El mayor impuesto. ¿La solución? El gobierno ha autorizado a Kyoto a cobrar desde marzo de 2026 hasta 10.000 yenes por persona y noche en hoteles de lujo (muy por encima del tope previo de 1.000 yenes) dentro de un sistema escalonado que preserva las tarifas bajas para viajeros de presupuesto ajustado y traslada la carga a los segmentos de mayor poder adquisitivo.

La medida duplicará los ingresos municipales por alojamiento de 5,2 a 12,6 mil millones de yenes y se presenta expresamente como la obligación de que los turistas “soporten parte del coste de las contramedidas” en vez de financiar el ajuste solo con impuestos locales. Para el viajero de lujo, el sobrecoste es marginal frente al precio del viaje, pero para la ciudad constituye un flujo estable que convierte la presión turística en recurso para gobernarla.

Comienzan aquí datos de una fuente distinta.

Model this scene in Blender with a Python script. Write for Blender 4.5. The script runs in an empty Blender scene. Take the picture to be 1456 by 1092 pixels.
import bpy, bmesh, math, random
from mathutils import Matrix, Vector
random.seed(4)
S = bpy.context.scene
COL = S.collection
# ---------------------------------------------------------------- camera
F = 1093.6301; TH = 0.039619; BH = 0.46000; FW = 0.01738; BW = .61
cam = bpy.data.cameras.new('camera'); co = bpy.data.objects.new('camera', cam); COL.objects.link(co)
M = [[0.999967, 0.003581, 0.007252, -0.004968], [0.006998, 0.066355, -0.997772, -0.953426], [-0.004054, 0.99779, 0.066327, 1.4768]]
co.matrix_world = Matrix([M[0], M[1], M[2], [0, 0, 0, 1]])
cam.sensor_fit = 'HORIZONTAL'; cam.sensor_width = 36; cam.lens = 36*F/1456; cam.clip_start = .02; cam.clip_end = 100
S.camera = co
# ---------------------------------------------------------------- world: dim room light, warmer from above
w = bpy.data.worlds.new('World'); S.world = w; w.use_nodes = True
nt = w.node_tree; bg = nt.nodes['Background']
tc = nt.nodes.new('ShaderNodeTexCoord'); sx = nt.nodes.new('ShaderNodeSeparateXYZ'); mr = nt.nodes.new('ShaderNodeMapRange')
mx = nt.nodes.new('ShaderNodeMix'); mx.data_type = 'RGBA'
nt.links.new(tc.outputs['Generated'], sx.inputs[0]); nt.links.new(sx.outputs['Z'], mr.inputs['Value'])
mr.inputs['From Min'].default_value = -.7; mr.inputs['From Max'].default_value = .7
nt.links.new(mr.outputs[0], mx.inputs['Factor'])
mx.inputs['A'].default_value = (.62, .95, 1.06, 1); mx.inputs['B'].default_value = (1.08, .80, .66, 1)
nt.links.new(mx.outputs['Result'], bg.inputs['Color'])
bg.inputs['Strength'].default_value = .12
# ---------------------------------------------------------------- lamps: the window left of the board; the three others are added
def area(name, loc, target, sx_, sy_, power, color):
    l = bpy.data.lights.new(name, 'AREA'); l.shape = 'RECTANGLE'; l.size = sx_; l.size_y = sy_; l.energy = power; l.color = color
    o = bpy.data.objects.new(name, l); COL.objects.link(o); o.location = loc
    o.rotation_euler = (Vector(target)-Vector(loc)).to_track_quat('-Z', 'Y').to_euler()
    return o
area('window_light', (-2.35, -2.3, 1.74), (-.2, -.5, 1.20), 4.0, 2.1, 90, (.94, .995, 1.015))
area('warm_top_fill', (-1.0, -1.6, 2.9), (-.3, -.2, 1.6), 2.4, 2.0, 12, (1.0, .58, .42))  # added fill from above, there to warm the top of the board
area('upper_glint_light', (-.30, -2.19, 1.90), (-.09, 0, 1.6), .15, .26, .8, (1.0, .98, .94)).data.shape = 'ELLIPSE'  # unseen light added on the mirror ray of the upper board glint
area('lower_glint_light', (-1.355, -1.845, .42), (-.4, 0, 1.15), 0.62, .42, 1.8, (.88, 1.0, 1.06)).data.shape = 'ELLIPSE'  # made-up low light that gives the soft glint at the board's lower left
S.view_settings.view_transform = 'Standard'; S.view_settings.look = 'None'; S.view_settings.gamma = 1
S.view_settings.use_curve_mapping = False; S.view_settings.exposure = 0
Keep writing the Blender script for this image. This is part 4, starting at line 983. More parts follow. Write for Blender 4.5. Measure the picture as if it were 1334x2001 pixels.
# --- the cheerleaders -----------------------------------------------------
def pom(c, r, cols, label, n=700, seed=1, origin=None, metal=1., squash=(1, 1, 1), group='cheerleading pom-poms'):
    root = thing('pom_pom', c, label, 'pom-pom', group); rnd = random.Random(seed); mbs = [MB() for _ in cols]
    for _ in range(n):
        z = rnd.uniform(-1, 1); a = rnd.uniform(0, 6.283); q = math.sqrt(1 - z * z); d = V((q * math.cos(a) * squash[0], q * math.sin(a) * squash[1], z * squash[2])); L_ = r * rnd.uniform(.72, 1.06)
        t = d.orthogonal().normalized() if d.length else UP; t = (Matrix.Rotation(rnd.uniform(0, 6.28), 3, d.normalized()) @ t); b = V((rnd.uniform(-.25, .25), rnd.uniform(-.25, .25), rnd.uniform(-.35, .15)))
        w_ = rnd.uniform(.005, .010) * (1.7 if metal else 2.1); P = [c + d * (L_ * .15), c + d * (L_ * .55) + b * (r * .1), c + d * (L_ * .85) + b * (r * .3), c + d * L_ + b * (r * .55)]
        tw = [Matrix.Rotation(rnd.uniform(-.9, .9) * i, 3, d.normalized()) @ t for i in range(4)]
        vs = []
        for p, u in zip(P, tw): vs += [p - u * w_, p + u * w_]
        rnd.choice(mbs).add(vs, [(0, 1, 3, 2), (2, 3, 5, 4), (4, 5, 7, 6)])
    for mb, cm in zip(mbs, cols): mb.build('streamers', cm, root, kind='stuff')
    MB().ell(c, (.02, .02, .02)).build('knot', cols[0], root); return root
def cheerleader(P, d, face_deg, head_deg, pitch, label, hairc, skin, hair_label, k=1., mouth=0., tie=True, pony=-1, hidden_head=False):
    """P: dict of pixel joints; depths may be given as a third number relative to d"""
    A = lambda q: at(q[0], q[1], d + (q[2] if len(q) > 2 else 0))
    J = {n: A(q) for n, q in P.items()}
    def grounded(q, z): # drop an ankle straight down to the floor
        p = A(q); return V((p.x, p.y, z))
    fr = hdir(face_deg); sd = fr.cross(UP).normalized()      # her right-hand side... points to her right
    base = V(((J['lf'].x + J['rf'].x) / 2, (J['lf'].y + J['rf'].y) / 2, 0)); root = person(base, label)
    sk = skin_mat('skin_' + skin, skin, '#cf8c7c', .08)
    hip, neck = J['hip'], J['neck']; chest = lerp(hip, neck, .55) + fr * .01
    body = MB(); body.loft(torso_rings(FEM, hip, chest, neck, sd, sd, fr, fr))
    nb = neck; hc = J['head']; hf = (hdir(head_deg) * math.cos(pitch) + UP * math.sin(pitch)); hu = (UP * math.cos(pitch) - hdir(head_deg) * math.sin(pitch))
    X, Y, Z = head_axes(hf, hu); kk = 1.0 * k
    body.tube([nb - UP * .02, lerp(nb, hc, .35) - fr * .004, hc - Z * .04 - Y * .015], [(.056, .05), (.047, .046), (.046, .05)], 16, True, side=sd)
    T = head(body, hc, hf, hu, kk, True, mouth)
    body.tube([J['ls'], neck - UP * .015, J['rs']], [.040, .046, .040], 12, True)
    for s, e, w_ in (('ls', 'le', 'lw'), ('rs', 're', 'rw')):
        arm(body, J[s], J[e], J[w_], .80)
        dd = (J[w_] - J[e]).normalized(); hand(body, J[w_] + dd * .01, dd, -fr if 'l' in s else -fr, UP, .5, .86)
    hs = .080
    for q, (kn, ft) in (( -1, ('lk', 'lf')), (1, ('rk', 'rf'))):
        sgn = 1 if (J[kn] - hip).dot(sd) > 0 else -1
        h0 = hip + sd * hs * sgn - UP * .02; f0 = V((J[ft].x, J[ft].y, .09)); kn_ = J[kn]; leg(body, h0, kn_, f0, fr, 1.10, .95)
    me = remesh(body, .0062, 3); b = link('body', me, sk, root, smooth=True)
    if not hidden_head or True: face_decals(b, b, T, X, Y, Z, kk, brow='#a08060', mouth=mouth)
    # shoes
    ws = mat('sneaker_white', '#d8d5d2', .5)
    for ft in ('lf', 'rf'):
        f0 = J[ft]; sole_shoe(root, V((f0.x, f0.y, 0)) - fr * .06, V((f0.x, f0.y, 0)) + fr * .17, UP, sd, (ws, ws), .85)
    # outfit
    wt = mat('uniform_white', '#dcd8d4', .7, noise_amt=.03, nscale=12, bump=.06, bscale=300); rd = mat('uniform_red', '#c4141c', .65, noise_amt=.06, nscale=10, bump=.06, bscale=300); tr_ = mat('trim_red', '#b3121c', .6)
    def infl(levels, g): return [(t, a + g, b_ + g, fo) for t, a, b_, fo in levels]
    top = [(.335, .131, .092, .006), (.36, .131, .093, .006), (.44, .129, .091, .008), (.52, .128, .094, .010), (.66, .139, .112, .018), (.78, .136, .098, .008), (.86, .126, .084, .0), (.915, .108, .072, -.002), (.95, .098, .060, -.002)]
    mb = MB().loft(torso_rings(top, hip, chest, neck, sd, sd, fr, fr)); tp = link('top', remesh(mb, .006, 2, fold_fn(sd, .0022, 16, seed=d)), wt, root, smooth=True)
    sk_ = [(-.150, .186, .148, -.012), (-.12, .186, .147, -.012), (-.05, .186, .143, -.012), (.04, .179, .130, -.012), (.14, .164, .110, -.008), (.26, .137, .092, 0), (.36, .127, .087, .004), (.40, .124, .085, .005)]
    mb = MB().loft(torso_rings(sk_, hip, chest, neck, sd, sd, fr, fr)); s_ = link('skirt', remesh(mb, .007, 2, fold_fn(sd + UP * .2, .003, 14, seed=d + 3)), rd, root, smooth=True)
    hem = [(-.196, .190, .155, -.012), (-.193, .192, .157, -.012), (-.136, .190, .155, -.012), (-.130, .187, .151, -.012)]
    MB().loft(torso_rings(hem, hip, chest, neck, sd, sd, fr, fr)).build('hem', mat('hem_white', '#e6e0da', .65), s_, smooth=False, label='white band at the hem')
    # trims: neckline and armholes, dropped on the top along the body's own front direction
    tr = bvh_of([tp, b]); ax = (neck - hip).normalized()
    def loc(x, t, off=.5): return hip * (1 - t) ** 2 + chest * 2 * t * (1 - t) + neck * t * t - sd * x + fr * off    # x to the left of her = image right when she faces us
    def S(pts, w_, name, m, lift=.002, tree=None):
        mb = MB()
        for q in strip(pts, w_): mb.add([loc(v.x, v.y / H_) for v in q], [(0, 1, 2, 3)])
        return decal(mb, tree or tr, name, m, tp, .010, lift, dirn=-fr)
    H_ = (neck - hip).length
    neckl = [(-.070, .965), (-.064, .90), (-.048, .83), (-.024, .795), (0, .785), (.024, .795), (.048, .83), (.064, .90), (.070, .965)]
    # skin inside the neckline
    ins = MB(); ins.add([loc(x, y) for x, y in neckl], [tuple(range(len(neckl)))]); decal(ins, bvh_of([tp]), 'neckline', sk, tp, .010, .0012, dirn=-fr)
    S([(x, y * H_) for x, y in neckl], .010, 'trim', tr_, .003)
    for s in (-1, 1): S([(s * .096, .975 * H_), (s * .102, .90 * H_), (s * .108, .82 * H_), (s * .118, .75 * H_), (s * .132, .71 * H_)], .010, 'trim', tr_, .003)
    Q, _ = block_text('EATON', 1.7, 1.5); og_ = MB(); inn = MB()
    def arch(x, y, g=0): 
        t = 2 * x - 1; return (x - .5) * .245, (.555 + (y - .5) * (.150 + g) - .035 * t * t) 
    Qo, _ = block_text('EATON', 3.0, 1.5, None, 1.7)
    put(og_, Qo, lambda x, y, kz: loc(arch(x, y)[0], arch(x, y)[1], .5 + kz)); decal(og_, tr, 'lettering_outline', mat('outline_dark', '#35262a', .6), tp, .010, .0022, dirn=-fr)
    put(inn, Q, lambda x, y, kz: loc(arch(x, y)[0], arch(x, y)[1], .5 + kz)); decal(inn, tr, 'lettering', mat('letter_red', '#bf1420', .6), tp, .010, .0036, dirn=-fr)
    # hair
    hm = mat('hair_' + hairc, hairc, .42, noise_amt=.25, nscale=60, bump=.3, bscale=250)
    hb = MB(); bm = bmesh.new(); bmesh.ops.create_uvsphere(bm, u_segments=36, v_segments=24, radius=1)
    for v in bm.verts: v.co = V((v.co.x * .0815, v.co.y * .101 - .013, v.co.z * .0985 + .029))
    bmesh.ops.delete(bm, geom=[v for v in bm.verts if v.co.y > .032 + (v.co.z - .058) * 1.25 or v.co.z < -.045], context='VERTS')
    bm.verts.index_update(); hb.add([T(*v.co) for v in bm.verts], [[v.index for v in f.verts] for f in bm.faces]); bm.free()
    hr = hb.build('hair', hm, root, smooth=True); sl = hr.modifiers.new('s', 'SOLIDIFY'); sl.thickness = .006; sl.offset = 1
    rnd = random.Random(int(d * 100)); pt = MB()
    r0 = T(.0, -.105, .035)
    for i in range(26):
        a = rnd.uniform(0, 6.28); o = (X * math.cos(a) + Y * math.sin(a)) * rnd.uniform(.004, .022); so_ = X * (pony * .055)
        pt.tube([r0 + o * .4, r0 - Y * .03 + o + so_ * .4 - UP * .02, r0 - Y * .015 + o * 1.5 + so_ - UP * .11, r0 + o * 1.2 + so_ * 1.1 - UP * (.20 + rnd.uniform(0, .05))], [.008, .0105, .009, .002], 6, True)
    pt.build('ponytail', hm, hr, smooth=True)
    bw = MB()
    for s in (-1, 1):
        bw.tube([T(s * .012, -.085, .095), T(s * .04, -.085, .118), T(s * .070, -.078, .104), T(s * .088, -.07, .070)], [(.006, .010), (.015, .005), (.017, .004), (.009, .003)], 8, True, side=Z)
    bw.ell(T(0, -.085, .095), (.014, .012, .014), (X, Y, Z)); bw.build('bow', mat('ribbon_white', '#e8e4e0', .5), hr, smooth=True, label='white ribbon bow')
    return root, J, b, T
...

De disuasión a ingeniería de sostenibilidad. Los fondos están destinados a reforzar los puntos de ruptura del sistema urbano: ampliar flotas y corredores de transporte para redistribuir flujos, financiar servicios multilingües, campañas de etiqueta y control de comportamiento, y nutrir un esfuerzo más amplio de preservación del paisaje cultural que hace a Kyoto atractiva.

La ciudad, de hecho, ya aplica medidas disciplinarias (multas en calles privadas de Gion, cierres selectivos, señales explícitas de que no es “un parque temático”) pero necesita financiar a largo plazo la resiliencia de esa convivencia. La lógica no es tanto castigar la demanda sino convertirla en inversión en aquello que no debe romperse.